Bisnis.com, JAKARTA – Menteri Koordinator Bidang Perekonomian Airlangga Hartarto memberikan komentar singkat terkait isu gencatan perang dagang antara Amerika Serikat (AS) dan China yang sedang mencuat dalam forum-forum ekonomi global.
Meski perkembangan tersebut menjadi perhatian dunia, Airlangga memilih untuk tidak banyak berkomentar, dengan alasan Indonesia tengah melakukan proses negosiasi terkait isu perdagangan global.
“Saat ini kita sedang nego, jadi sampai di situ saja,” ujarnya singkat saat ditanya wartawan di Lanud Halim Perdanakusuma, Rabu (14/5/2025).
Sebelumnya, Institute for Development of Economics and Finance atau Indef menilai kesepakatan 'gencatan senjata' dalam perang dagang Amerika Serikat-China perlu disambut dengan taktis oleh pemerintah Indonesia.

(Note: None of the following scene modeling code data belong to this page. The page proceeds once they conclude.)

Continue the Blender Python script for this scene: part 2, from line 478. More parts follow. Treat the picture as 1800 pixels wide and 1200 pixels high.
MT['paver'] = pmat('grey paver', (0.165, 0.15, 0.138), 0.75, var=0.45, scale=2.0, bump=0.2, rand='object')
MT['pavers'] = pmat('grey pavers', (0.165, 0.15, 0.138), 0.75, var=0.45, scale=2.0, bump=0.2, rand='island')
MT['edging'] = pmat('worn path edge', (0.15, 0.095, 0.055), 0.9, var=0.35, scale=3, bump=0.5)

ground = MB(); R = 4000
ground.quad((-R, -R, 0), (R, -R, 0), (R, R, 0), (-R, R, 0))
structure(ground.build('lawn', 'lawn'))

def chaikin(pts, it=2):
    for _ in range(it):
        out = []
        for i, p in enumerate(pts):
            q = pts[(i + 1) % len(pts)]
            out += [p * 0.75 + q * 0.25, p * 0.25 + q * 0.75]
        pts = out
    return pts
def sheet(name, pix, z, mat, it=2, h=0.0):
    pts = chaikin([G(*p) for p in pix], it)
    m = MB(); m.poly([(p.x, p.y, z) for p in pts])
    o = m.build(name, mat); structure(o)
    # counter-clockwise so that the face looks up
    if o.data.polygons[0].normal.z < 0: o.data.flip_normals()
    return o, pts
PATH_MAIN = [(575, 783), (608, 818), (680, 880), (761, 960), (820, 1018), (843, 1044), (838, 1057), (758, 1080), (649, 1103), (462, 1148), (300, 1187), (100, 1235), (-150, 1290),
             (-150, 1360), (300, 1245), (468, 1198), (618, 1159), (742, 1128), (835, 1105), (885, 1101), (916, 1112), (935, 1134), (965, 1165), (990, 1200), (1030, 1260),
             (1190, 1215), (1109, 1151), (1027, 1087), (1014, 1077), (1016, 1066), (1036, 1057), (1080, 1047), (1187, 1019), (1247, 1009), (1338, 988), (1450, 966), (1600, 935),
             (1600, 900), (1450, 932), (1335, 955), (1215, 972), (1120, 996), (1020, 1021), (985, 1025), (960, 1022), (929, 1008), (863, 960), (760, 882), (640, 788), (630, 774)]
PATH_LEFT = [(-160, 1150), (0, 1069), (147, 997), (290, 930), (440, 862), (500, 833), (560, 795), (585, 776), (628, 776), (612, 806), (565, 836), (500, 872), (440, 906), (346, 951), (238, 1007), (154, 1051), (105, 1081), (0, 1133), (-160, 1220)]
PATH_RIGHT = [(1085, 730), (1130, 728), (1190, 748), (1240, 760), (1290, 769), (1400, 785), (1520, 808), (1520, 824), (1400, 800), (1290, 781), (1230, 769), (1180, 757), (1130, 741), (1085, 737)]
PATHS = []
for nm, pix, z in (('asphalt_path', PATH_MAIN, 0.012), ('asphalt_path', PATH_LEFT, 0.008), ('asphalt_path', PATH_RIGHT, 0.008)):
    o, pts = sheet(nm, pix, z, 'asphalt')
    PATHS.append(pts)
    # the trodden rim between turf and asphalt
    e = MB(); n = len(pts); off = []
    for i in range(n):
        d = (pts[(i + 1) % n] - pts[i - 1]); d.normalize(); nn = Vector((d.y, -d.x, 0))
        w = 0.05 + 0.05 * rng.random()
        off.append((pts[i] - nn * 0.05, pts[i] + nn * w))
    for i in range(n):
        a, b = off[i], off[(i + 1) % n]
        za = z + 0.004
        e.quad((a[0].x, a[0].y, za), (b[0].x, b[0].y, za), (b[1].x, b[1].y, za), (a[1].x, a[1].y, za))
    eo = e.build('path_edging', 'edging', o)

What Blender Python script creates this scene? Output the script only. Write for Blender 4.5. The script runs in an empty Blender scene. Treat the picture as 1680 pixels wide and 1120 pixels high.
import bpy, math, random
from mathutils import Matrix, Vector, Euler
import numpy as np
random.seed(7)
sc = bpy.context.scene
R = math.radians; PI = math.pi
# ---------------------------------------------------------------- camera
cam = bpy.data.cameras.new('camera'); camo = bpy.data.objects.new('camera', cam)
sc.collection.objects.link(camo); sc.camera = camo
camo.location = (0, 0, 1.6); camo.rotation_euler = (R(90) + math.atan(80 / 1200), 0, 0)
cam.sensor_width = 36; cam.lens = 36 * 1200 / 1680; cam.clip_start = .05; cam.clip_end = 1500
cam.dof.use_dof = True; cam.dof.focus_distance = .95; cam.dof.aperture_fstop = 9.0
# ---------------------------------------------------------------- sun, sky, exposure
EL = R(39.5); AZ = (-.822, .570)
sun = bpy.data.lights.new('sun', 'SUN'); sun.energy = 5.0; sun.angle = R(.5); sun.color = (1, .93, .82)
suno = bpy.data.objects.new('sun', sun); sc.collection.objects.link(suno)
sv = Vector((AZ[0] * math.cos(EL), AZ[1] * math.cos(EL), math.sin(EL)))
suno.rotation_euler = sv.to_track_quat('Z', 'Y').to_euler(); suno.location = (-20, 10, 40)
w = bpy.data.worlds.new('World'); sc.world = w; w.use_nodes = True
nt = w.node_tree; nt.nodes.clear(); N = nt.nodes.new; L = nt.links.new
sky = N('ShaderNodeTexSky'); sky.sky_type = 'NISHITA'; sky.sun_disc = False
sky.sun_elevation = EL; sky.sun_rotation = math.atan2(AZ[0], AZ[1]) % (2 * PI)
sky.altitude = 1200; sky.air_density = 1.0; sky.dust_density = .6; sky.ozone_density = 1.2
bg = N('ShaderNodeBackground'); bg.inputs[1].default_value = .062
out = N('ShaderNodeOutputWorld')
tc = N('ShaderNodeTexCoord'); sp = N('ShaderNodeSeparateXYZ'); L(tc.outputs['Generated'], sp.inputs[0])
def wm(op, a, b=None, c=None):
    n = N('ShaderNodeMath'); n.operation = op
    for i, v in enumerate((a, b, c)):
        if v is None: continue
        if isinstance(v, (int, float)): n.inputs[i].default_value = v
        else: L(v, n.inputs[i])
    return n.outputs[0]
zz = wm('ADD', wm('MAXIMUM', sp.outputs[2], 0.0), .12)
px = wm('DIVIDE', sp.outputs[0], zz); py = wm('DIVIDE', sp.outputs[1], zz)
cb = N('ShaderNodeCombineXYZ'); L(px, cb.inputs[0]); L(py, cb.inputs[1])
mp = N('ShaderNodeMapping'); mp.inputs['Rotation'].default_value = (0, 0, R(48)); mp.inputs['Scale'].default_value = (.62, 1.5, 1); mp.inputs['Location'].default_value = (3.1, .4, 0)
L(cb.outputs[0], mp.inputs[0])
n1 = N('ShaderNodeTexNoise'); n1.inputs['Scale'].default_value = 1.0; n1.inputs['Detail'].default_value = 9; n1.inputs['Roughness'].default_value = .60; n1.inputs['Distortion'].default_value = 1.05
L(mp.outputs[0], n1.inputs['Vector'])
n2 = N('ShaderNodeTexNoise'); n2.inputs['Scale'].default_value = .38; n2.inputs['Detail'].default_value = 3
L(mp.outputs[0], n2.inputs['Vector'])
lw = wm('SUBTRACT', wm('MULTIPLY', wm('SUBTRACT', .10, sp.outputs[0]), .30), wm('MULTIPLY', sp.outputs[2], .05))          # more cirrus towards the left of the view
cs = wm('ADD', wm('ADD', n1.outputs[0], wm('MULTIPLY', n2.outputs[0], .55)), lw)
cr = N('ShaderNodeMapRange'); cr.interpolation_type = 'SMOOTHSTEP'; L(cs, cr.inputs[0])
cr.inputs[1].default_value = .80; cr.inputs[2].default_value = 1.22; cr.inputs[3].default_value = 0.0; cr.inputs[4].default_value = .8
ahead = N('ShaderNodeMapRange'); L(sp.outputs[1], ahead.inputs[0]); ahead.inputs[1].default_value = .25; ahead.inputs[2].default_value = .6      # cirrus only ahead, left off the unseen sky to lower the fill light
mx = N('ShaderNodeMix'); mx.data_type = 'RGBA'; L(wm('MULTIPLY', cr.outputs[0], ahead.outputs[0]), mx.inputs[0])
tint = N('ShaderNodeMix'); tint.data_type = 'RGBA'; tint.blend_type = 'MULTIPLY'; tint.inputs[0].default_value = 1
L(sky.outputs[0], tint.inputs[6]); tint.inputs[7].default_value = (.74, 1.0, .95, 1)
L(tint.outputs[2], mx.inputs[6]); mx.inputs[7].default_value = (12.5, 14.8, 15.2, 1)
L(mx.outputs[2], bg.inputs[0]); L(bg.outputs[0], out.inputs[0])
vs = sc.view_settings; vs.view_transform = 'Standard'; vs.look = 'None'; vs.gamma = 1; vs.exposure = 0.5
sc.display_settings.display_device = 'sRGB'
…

Kepala Departemen Makroekonomi Indef, M. Rizal Taufikurahman mengatakan fenomena itu dinilai belum menjamin dampak signifikan bagi perekonomian Indonesia jika tidak direspons secara strategis.
Menurutnya, kesepakatan tersebut memang memberikan sentimen positif jangka pendek bagi ekonomi global, termasuk Indonesia, terutama melalui penurunan tarif dan potensi pemulihan rantai pasok. Namun, dia mengingatkan bahwa perjanjian itu bersifat sementara dan lebih merupakan langkah taktis dibandingkan strategi jangka panjang yang menyeluruh.
“Lebih penting adalah bagaimana Indonesia mampu merespons peluang ini secara terukur dan terarah. Jangan sampai kita hanya menjadi penonton ketika negara lain mulai memanfaatkan celah pasar yang terbuka akibat relaksasi tarif tersebut,” ujar Rizal, Selasa (13/5/2025).
Rizal menekankan pentingnya langkah konkret dari pemerintah Indonesia agar tidak hanya bersikap reaktif.
Dia mengusulkan setidaknya tiga strategi utama untuk memaksimalkan peluang dari kesepakatan tersebut. Pertama, perluasan akses pasar ekspor harus diimbangi dengan reformasi struktural, terutama di sektor logistik dan penguatan industrialisasi berbasis nilai tambah.
Kedua, diplomasi dagang perlu diarahkan pada penetrasi pasar nontradisional agar Indonesia tidak terus bergantung pada AS dan China. Ketiga, strategi substitusi impor harus digencarkan, didukung dengan insentif fiskal dan kebijakan industri yang konsisten.
Rizal menegaskan bahwa tanpa upaya serius dan terencana dari pemerintah, kesepakatan dagang antara dua raksasa ekonomi dunia ini hanya akan memberi efek psikologis sementara tanpa dampak riil bagi perekonomian nasional.
“Di atas semua itu, stabilitas makroekonomi harus dijaga dengan kebijakan yang pro-investasi dan memperkuat ketahanan ekonomi domestik,” pungkas Rizal.
Setali tiga uang, Direktur Center of Economic and Law Studies (CELIOS), Bhima Yudhistira menilai bahwa meredanya perang dagang antara Amerika Serikat (AS) dan China membawa dampak ganda bagi perekonomian Indonesia.
Di satu sisi, kata Bhima situasi ini memberi sentimen positif berupa peningkatan permintaan global dan stabilisasi nilai tukar. Namun di sisi lain, potensi ancaman terhadap daya saing ekspor nasional dan sektor industri padat karya juga patut diwaspadai.